Previous reviews are at Mack Pitches Up

Sunday, February 7, 2010

A Carrion Death by Michael Stanley




I read this in the Kindle edition.

I needed another book set in Africa for the 2010 Global Reading Challenge and picked this one off of my Amazon African author's wish list. What a terrific choice that was. This is the first book by Michael Sears and Stanley Trollip writing as Michael Stanley. A Carrion Death is set in Botswana, a northern neighbor of South Africa.

David "Kubu" Bengu, Assistant Superintendent of the Criminal Investigation Department, is a large man with large appetites. He loves his wife Joy, opera, good food, good drink, and his job. His nickname, Kubu, is Setswana for hippopotamus and he wears it with good grace. He is based in Gaborone, the capital of Botswana.

Kubu is called to investigate the discovery of the remains of a person found near a watering hole. Hyenas and buzzards haven't left much to work with but forensics show that the person was murdered and dumped where the body would soon be consumed by the wildlife. With most of the victim inside the local wildlife, Kubu finds the task of identifying the body slow and frustrating.

Later, Kubu finds himself pulled into the affairs of the Botswana Cattle and Mining Company (BCMC), a major economic presence in the country, when one of their geologists goes missing from a diamond mine. Then there is an amateurish break-in at the office of the CEO of BCMC. Kubu has a personal connection to BCMC having been a childhood friend of Angus Hofmeyr who is about to inherit control of the company.

A Carrion Death is a good, solid procedural at its core. It is a pleasure to see that good police work is good police work no matter where you are and regardless of cultural differences. I enjoyed the way the authors built the story, showing an increasingly frustrated Kubu trying to make sense of contradictory clues. I also appreciated the way the authors avoided a plot cliche that annoys me - if you have a major company tied to the government and director of the Criminal Investigation Department is friends with the CEO then the director will order his lead detective to drop leads in the investigation. doesn't happen.

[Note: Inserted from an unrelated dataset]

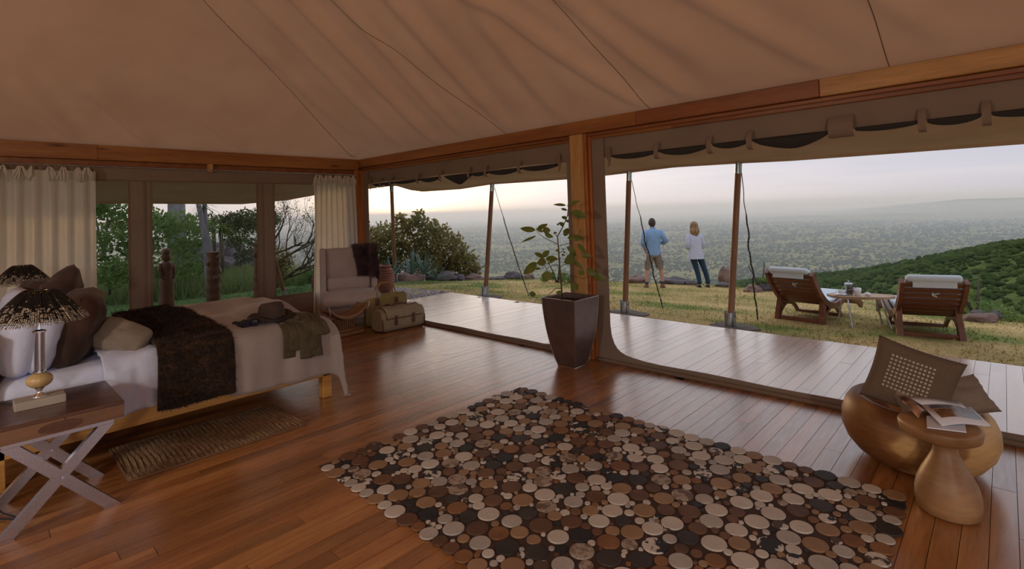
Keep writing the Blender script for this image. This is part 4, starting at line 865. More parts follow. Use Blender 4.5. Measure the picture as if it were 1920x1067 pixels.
M_wshirt = mat('white_tunic', (.56, .57, .68), .9, c2=(.50, .51, .62), scale=9, bump=.5, bscale=14); M_navy = mat('navy_trousers', (.014, .045, .085), .85, c2=(.010, .034, .068), scale=9, bump=.3, bscale=20); M_shoe = mat('dark_shoe', (.02, .02, .025), .5); M_blond = mat('blond_brown_hair', (.13, .06, .025), .5, c2=(.36, .21, .08), scale=9, stretch=(3, 3, .4))
mb = MB(); mb.grid(loft([(0, .005, .735, .205, .150), (0, .005, .80, .200, .148), (-.0, .005, .95, .180, .135), (-.005, .0, 1.08, .168, .122), (-.01, -.0, 1.22, .180, .125), (-.01, -.005, 1.31, .178, .108), (-.01, -.005, 1.355, .140, .085), (-.01, 0, 1.395, .075, .068), (-.01, 0, 1.42, .054, .056)], fn=rough(k=.06)), closed_u=True)
for s, pts in ((-1, [(-.13, 0, 1.345), (-.17, -.015, 1.28), (-.192, -.03, 1.19), (-.208, -.04, 1.06), (-.185, .02, 1.03)]), (1, [(.11, 0, 1.345), (.155, -.015, 1.28), (.178, -.03, 1.19), (.198, -.04, 1.06), (.175, .02, 1.03)])): mb.tube(pts, [.066, .064, .060, .060, .062], 14)
tu = mb.build('tunic', M_wshirt, wom, smooth=True); MB().lathe([(.056, 1.405), (.066, 1.415), (.060, 1.445)], 18, cap=False, c=(-.01, 0)).build('collar', M_wshirt, tu, smooth=True)
mb = MB(); mb.grid(loft([(0, 0, .95, .145, .112), (0, 0, .87, .172, .122), (0, 0, .78, .176, .115)]), closed_u=True)
for s, (kx, fx) in ((-1, (.00, .07)), (1, (.20, .285))):
    mb.tube([(s * .082, 0, .86), ((s * .085 + kx) / 2 + .01, .012, .66), (kx + .015, .018, .48), ((kx + fx) / 2 + .01, -.004, .33), (fx, -.01, .17), (fx, -.008, .09)], [.092, .080, .064, .062, .055, .054], 16)
    sb_ = MB(); sb_.tube([(fx, -.045, .035), (fx + .006, .03, .038), (fx + .015, .11, .03), (fx + .02, .16, .02)], [.036, .040, .038, .02], 12, flat=.7); b_ = sb_.build('shoe', M_shoe, wom, smooth=True); MB().rbox((fx + .008, .05, .006), (.078, .23, .014), .006, 2).build('sole', M_hair, b_)
mb.build('trousers', M_navy, wom, smooth=True)
P = []
for j in range(16):
    t = j / 15; row = []
    for q in np.linspace(0, 2 * PI, 29)[:-1]:
        back = -math.sin(q); zlow = 1.33 + .04 * math.cos(3 * q) if back > -.15 else 1.60; z = 1.70 - (1.70 - zlow) * t; w = .10 if z > 1.58 else .10 + .022 * min(1, (1.58 - z) / .12); hh = max(0, 1 - ((z - 1.58) / .122) ** 2) ** .5 if z > 1.58 else 1 - .35 * max(0, (1.44 - z) / .12)
        k = 1 + .09 * mnoise.noise(Vector((math.cos(q) * 6, math.sin(q) * 6, z * 4))); row.append((-.012 + w * hh * k * math.cos(q), -.004 + (w + .006) * hh * k * math.sin(q) - (.025 if z < 1.5 and back > 0 else 0), z))
    P.append(row)
mb = MB(); mb.grid(P, closed_u=True); mb.add(P[0], [tuple(range(27, -1, -1))]); mb.build('hair', M_blond, wom, smooth=True); face(wom, (-.012, .018, 1.575), .092)

# ------------------------------------------------------------------ slatted loungers
M_lwood = wood('lounger_wood', (.115, .032, .014), (.17, .05, .022), (.22, .075, .034), 'X', rough=.45, coat=.2, coords='Object'); M_pad = mat('pale_pad', (.62, .68, .74), .9, bump=.3, bscale=60)
CRV = [(-.30, .80), (-.20, .66), (-.08, .51), (.06, .38), (.22, .285), (.40, .235), (.58, .235), (.78, .275), (.96, .31), (1.14, .30), (1.32, .245), (1.48, .165), (1.60, .085)]
def crv(n):
    ts = np.linspace(0, len(CRV) - 1, n); a = np.array(CRV); out = []
    for t in ts:
        i = min(int(t), len(CRV) - 2); f = t - i; p0, p1, p2, p3 = a[max(i - 1, 0)], a[i], a[i + 1], a[min(i + 2, len(a) - 1)]
        out.append(.5 * ((2 * p1) + (-p0 + p2) * f + (2 * p0 - 5 * p1 + 4 * p2 - p3) * f * f + (-p0 + 3 * p1 - 3 * p2 + p3) * f ** 3))
    return out
def ribbon(pts, x0, x1, t0, t1):
    """band that follows a side profile, between x0 and x1, from t0 below to t1 above it"""
    P = []
    for i, (y, z) in enumerate(pts):
        a, b = pts[max(i - 1, 0)], pts[min(i + 1, len(pts) - 1)]; d = Vector((b[0] - a[0], b[1] - a[1])).normalized(); n = Vector((-d.y, d.x))
        if n.y < 0: n = -n
        P.append([(x0, y + n.x * t0, z + n.y * t0), (x1, y + n.x * t0, z + n.y * t0), (x1, y + n.x * t1, z + n.y * t1), (x0, y + n.x * t1, z + n.y * t1)])
    mb = MB(); mb.grid(P, closed_u=True); mb.add(P[0], [(0, 1, 2, 3)]); mb.add(P[-1], [(3, 2, 1, 0)]); return mb
def lounger(loc, rz, label):
    o = thing('sun_lounger', label, 'sun lounger', loc, rz=rz, group='slatted wooden sun loungers'); pts = crv(60)
    for s in (-1, 1):
        ribbon(pts, s * .335 - .024, s * .335 + .024, -.05, .045).build('side_rail', M_lwood, o, auto=40)
        a, b = Vector((s * .335, .0, 0)), Vector((s * .325, .10, .40)); MB().tube([a, b], .001, 4)
        MB().add([(s * .335 - .035, -.055, 0), (s * .335 + .035, -.055, 0), (s * .335 + .035, .045, 0), (s * .335 - .035, .045, 0), (s * .318 - .03, .05, .40), (s * .318 + .03, .05, .40), (s * .318 + .03, .14, .38), (s * .318 - .03, .14, .38)], [(3, 2, 1, 0), (4, 5, 6, 7), (0, 1, 5, 4), (1, 2, 6, 5), (2, 3, 7, 6), (3, 0, 4, 7)]).build('leg', M_lwood, o)
        ar = [(.02 + .70 * t, .03 + .20 * math.sin(PI * t) ** .8) for t in np.linspace(0, 1, 16)]; ribbon(ar, s * .335 - .02, s * .335 + .02, -.025, .025).build('arched_brace', M_lwood, o, auto=40)
    MB().rbox((0, .0, .035), (.64, .05, .06), .006, 1).build('crossbar', M_lwood, o); MB().rbox((0, .70, .04), (.64, .05, .045), .006, 1).build('crossbar', M_lwood, o)
    sl = crv(25)
    for k in range(1, 24):
        y, z = sl[k]; a, b = sl[k - 1], sl[min(k + 1, 24)]; an = math.atan2(b[1] - a[1], b[0] - a[0]); step = math.hypot(b[0] - a[0], b[1] - a[1]) / 2
        MB().rbox((0, 0, 0), (.63, step - .022, .016), .003, 1).build('slat', M_lwood, o, loc=(0, y, z), rot=(an, 0, 0))
    pad = ribbon(crv(60)[0:56], -.29, .29, .03, .085).build('pad', M_pad, o, auto=40); md = pad.modifiers.new('b', 'BEVEL'); md.width = .018; md.segments = 3; md.limit_method = 'ANGLE'
    MB().rbox((0, -.315, .835), (.58, .10, .09), .035, 3).build('head_roll', M_pad, o, smooth=True)
    MB().rbox((0, -.335, .755), (.46, .012, .08), .004, 1, Matrix.Translation((0, 0, 0))).build('strap', M_pad, o)
    for an, ln in ((.35, .085), (1.2, .055), (-.4, .06)): MB().rbox((ln / 2, 0, 0), (ln, .014, .016), .005, 1).build('tie', M_pad, o, loc=(0, -.185, .60), rot=(0, -an if an > 0 else -an + PI * 0, 0))
    return o
lounger((-2.44, 9.12, -.150), -.15, 'slatted wooden sun lounger on the left of the small table')
lounger((-.80, 8.92, -.140), .30, 'slatted wooden sun lounger seen from behind, right of the table')

# ------------------------------------------------------------------ live edge table with coffee things
M_slabw = wood('live_edge_wood', (.22, .12, .06), (.36, .22, .12), (.48, .33, .20), 'X', rough=.5, coords='Object')
tb = thing('side_table', 'low live edge slab table on thin steel legs between the loungers', 'table', (-1.63, 9.30, -.155), rz=.42)
poly = []; rnd = random.Random(4)
for q in np.linspace(0, 2 * PI, 33)[:-1]: k = 1 + .07 * math.sin(3 * q + 1) + .07 * rnd.uniform(-1, 1); poly.append((.43 * k * math.copysign(abs(math.cos(q)) ** .6, math.cos(q)), .19 * k * math.copysign(abs(math.sin(q)) ** .7, math.sin(q))))
MB().prism(poly, .43, .465).build('slab', M_slabw, tb)
for a, b in (((-.20, -.10, .43), (-.17, -.16, 0)), ((.22, -.08, .43), (.33, -.12, 0)), ((-.22, .12, .43), (-.28, .16, 0)), ((.22, .12, .43), (.30, .17, 0))): MB().tube([a, b], .013, 8).build('leg', M_chrome if 'M_chrome' in globals() else M_steel, tb, auto=40)
tz = -.155 + .465
M_china = mat('white_china', (.78, .78, .80), .2); M_glass = mat('dark_coffee_glass', (.05, .03, .02), .08)
def tl(u, v): c, s = math.cos(.42), math.sin(.42); return (-1.63 + u * c - v * s, 9.30 + u * s + v * c, tz)
def cup(loc, label, r, h, cat='cup', saucer=False):
    o = thing(cat.replace(' ', '_'), label, cat, loc); z0 = .012 if saucer else 0
    MB().lathe([(r * .62, z0), (r * .70, z0 + .004), (r * .92, z0 + h * .6), (r, z0 + h), (r * .94, z0 + h), (r * .85, z0 + h * .55), (.001, z0 + .01)], 24, cap=False).build('body', M_china, o, smooth=True)
    MB().tube([(-r * .85, -.0, z0 + h * .8), (-r * 1.45, 0, z0 + h * .75), (-r * 1.5, 0, z0 + h * .4), (-r * .85, 0, z0 + h * .25)], .006, 8).build('handle', M_china, o, smooth=True)
    if saucer: MB().lathe([(.03, 0), (.05, .002), (.085, .014), (.082, .017), (.03, .008), (.001, .008)], 28, cap=False).build('saucer', M_china, o, smooth=True); MB().tube([(.0, .06, .02), (.01, .02, .03), (.02, -.01, z0 + h + .05)], .003, 6).build('spoon', M_steel, o)
cup(tl(-.27, -.04), 'white cup with handle standing on a saucer', .047, .065, 'cup', True); cup(tl(-.06, -.06), 'tall white mug without saucer', .052, .115, 'mug')
o = thing('sugar_bowl', 'small white sugar bowl at the right of the mug', 'bowl', tl(.07, -.06)); MB().lathe([(.025, 0), (.035, .01), (.042, .035), (.038, .04), (.03, .015), (.001, .01)], 22, cap=False).build('body', M_china, o, smooth=True); MB().lathe([(.03, .036), (.026, .046), (.006, .05), (.006, .058), (.001, .06)], 18).build('lid', M_china, o, smooth=True)
o = thing('coffee_press', 'glass and steel coffee press between cup and mug', 'coffee press', tl(-.155, .0)); MB().lathe([(.045, .01), (.047, .15), (.045, .15), (.043, .015)], 22, cap=False).build('glass', M_glass, o, smooth=True)
for z in (.01, .075, .145): MB().lathe([(.049, z), (.049, z + .008)], 22, cap=False).build('band', M_chrome if 'M_chrome' in globals() else M_steel, o)
MB().lathe([(.05, .15), (.056, .158), (.06, .172), (.03, .182), (.006, .186), (.006, .20), (.012, .207), (.001, .215)], 22).build('lid', M_steel, o, auto=50)
MB().tube([(.047, 0, .135), (.09, 0, .13), (.09, 0, .05), (.047, 0, .04)], .007, 8).build('handle', M_black if 'M_black' in globals() else M_hair, o, smooth=True)
for k in range(3): a = k * 2.1; MB().tube([(.047 * math.cos(a), .047 * math.sin(a), .15), (.049 * math.cos(a), .049 * math.sin(a), 0)], .004, 6).build('leg', M_steel, o)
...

In between the investigative parts we get a respectful look at family relationships in Botswana as well as problems balancing economic needs with preserving the unique ecology of Botswana and the culture of the bushmen. The authors do not dwell on it but Zimbabwe borders Botswana and we see a bit of the plight of those people who need the cast off junk of Botswana to keep going a little longer.

I liked everything about this book: the story, the procedural details, the characters, and the background colour that makes it seem real. There is a sweet bit of analysis delivered by the Scottish pathologist toward the end that is worthy of Sherlock Holmes. I also appreciated the effort made by the authors to make the book accessible; it includes a foreward giving some background about Botswana, a cast of characters, a map, and a glossary. Highly recommended. It made me want to visit Botswana.

Kubu returns in The Second Death of Goodluck Tinubu.

Links:
Interview with Michael Stanley at Once Upon a Crime Mystery Books
Interview with Michael Stanley author(s) of A Carrion Death at Sunnie's Book blog
A Carrion Death reviewed at Kittling Books

3 comments:

Jose Ignacio Escribano said...

I'm glad you enjoyed this book that much. I aldo did but I was somehow disappointed with the conclusion. After having read it, I am more than interested in visiting Botswana too.
Regards from Madrid.

Dorte H said...

I knew that Jose wasn´t quite as impressed by the book as you so it is interesting to see how your opinions differ.

A good review; you have also made me want to go to Botswana.

Mack said...

Jose and Dorte, thanks for your comments.

Jose, are thinking that the story seemed to run out of steam at the end? I thought that as well decided not to worry about it. I couldn't figure out how to describe why I thought that. One of the points they explained at the end I had thought of myself but didn't feel that motivations were adequately explained. But maybe that's real life.